First, I had to come up with a name.

It didn’t have to be my real name.

That makes sense.

If you’ve got things to hide, you don’t want to give your real name.

So I decided on “puddintane” but somebody already had that so I had be “puddintane2” but somebody had that, too, so “just add your birthday.”

So, I tried “puddintane13.” But 13’s an unlucky number.

“Add the year.”

I added 1960. I didn’t see anything funny about that.

I was getting this personal e-mail to hide things.

Then, I had to put in a password.

Little blocks popped up where the letters should be – real secretive.

The surrogate children didn’t tell me that I had to remember the password.

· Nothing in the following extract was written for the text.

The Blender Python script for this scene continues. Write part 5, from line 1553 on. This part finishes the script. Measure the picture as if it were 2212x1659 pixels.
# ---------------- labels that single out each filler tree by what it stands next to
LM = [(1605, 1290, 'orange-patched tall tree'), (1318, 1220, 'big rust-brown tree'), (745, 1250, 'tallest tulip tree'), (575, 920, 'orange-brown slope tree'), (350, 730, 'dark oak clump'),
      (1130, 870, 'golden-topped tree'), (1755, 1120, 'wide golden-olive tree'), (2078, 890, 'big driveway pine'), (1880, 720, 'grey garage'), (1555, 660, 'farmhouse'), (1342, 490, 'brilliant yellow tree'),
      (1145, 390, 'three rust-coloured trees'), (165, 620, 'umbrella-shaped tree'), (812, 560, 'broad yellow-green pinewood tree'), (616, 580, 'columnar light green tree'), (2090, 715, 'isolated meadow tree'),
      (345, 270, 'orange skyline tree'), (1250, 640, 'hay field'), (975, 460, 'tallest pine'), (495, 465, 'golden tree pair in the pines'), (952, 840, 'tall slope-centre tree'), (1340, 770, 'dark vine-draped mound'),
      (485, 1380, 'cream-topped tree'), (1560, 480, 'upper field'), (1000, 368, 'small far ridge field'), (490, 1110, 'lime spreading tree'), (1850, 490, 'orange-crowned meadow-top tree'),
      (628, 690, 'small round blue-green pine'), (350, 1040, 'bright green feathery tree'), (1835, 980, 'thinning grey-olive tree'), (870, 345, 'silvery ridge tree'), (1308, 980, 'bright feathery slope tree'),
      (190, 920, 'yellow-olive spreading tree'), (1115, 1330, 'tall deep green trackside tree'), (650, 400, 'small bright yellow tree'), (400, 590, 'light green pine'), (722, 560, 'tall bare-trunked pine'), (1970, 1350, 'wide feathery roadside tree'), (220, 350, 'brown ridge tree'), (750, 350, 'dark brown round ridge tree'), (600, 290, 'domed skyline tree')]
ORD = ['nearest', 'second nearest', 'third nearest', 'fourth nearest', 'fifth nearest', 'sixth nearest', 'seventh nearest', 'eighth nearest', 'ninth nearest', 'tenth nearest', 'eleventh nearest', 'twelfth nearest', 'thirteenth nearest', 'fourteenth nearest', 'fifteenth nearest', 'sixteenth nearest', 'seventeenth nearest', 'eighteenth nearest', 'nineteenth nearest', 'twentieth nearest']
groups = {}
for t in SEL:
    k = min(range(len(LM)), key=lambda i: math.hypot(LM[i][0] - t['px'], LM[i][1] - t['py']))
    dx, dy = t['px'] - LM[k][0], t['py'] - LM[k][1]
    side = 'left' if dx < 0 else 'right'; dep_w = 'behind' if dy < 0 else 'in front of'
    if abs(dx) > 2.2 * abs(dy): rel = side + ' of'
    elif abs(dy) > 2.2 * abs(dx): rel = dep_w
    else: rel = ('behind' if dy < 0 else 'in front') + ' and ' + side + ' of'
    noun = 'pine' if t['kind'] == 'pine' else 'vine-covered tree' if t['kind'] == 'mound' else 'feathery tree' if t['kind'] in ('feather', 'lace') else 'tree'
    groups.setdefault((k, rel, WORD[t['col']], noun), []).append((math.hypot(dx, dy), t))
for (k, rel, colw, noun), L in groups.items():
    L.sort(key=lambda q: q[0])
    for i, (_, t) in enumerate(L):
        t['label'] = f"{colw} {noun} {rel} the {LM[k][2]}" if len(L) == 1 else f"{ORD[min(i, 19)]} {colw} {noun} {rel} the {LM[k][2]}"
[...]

They should have told me that.

Next, for security, I had to copy the letters and numbers that appeared in a box.

These were not normal letters and numbers like ZP8QY6X.

They were all mashed together and twisted and turned.

Some were up high and some were down low. Some were stretched and some were squished.

I do not read hieroglyphics so I couldn’t make heads or tails of it.

I couldn’t copy it.

One of the surrogates sighed and copied it for me.

So, “puddintane131960” was all set up with a personal e-mail account and ready to share deep dark secrets with other folks with made up names.

“Have you used your personal e-mail account?” the surrogate children asked a few days later.

I couldn’t use it, not even if I wanted to.

I can’t remember the password.

But I didn’t mention that to them.

“Not yet,” I said in a tone that implied, “And, don’t ask me that again.”

But, nothing’s ever enough for today’s young people.

They always want more.

So, they decided I needed to get on Facebook.

Facebook is, and I quote, “a social utility that connects people with friends and others who work, study and live around them.”

Sounds a lot like old-fashioned “talking” to me.

I protested.

“I see my friends all the time and talk to them on the phone,” I said.

“Sometimes I write cards. Stuff like that.”

“No. I don’t want to be on Facebook.”

Well, they got me on anyway.

“You can request friends and accept friends,” the surrogate child said.

“Soon, you’ll have lots of friends.”

I didn’t.

Nobody wanted me for a friend and I didn’t know how to get any.

Facebook’s a good way to develop low self-esteem.

“How many friends do you have?”

None.

“Have you looked?”

I hadn’t.

I didn’t know how to look or where to look.

So my surrogate child looked for me.

“Oh, you have friends.”

“Look. Here’s so-and-so, they requested to be your friend.”

“Did you accept them? Oh, I’ll do it for you…”

She explained what I should do to be a friend magnet.

“You’re the oldest person on Facebook,” my used-to-be friend Mrs. Know-it-All said.

My next of kin concurred.

“Facebook is for young people.”

“ It’s not a place for ‘old’ people.”

Maybe there’s no place for old folks in today’s world.

Maybe we shouldn’t even be on this planet.

Perhaps, we should just all join hands and walk to the edge of the earth and jump off and float around in cyber space until we could form a colony of our own.

We could sit on the front porches of our houses and revive long lost traditions, like talking to each other face-to-face and doing something called visiting … and live happily ever after — there in the Old Zone in the sky.